STATED PROBLEM
Search the data for the word "crest" and copy every line that contains it.

___

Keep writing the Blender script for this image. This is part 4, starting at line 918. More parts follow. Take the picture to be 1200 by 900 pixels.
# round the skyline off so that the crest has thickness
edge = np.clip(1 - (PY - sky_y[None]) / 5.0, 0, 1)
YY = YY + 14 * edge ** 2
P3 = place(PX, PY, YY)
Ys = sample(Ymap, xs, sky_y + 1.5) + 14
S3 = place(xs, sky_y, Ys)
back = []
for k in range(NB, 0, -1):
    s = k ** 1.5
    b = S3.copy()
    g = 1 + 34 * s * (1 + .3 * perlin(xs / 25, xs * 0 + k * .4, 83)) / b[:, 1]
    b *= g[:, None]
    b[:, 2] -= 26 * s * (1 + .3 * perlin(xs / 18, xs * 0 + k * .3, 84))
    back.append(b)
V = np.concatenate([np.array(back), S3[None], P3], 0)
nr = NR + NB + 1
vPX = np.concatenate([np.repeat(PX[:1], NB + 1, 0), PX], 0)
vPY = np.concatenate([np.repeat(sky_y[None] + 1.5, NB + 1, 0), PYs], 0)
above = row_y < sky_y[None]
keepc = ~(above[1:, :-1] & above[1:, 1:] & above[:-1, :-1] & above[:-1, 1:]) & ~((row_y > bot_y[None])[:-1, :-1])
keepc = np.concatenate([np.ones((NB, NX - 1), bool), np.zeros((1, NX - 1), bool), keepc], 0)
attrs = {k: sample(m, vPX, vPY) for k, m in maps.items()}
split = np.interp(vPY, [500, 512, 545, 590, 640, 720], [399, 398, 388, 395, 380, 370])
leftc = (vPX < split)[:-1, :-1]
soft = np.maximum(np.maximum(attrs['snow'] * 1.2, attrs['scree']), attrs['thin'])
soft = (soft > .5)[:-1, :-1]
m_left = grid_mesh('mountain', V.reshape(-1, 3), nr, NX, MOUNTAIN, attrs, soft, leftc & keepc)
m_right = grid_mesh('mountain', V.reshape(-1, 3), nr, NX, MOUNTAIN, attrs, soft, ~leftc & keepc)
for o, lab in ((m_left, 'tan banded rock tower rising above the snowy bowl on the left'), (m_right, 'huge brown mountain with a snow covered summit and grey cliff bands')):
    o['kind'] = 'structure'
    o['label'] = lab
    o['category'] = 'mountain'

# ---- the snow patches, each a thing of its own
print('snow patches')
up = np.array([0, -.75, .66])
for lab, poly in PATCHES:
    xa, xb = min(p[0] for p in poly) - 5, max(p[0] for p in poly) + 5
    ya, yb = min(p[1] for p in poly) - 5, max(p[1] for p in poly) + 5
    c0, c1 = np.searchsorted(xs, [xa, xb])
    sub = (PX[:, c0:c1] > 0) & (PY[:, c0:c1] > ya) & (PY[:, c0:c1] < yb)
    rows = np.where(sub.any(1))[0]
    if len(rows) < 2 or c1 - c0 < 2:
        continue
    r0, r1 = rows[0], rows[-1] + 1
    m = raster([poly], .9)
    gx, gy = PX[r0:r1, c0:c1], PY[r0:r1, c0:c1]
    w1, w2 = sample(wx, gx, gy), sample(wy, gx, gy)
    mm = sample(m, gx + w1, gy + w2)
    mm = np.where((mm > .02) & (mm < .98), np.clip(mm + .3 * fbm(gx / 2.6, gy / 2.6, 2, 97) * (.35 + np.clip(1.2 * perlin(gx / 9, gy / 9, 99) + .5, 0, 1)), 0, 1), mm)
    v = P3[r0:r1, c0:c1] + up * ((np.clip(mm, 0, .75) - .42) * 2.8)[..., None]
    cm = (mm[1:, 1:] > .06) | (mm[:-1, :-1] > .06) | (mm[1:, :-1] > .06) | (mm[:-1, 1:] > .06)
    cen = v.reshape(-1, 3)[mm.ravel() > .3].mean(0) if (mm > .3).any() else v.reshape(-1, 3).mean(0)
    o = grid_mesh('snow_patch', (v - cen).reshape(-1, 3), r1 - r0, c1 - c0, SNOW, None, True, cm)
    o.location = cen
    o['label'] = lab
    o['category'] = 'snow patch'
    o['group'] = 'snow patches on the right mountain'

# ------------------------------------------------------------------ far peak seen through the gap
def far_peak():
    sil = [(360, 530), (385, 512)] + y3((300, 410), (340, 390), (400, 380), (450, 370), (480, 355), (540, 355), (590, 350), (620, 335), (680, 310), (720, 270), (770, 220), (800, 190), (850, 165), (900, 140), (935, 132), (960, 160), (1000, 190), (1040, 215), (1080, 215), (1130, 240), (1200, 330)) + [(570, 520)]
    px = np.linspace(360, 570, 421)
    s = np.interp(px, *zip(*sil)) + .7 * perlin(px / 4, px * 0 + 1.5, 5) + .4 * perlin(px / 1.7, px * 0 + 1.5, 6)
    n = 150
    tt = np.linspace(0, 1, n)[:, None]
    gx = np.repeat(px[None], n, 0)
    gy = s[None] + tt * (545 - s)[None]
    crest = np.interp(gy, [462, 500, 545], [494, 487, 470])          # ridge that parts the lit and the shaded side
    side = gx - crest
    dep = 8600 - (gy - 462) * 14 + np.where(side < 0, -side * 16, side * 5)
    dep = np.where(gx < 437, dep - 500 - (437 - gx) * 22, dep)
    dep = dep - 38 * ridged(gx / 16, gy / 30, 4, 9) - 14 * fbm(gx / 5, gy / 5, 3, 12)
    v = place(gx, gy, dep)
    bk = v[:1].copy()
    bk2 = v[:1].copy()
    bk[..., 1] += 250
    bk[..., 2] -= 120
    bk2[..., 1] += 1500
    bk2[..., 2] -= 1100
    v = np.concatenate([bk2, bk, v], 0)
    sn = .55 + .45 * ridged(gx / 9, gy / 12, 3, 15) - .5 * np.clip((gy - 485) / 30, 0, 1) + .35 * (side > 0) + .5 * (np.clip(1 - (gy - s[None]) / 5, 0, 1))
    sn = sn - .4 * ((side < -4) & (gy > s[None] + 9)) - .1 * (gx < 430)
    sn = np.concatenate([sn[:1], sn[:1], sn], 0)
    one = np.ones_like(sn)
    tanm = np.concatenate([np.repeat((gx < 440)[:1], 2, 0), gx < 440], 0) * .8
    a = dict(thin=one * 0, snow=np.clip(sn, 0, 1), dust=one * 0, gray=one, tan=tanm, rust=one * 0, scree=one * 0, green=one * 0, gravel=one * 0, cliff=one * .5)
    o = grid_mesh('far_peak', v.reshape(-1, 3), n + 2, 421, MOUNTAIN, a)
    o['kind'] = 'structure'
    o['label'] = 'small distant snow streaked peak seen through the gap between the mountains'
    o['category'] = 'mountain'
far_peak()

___

PROBLEM SOLUTION
# round the skyline off so that the crest has thickness
    crest = np.interp(gy, [462, 500, 545], [494, 487, 470])          # ridge that parts the lit and the shaded side
    side = gx - crest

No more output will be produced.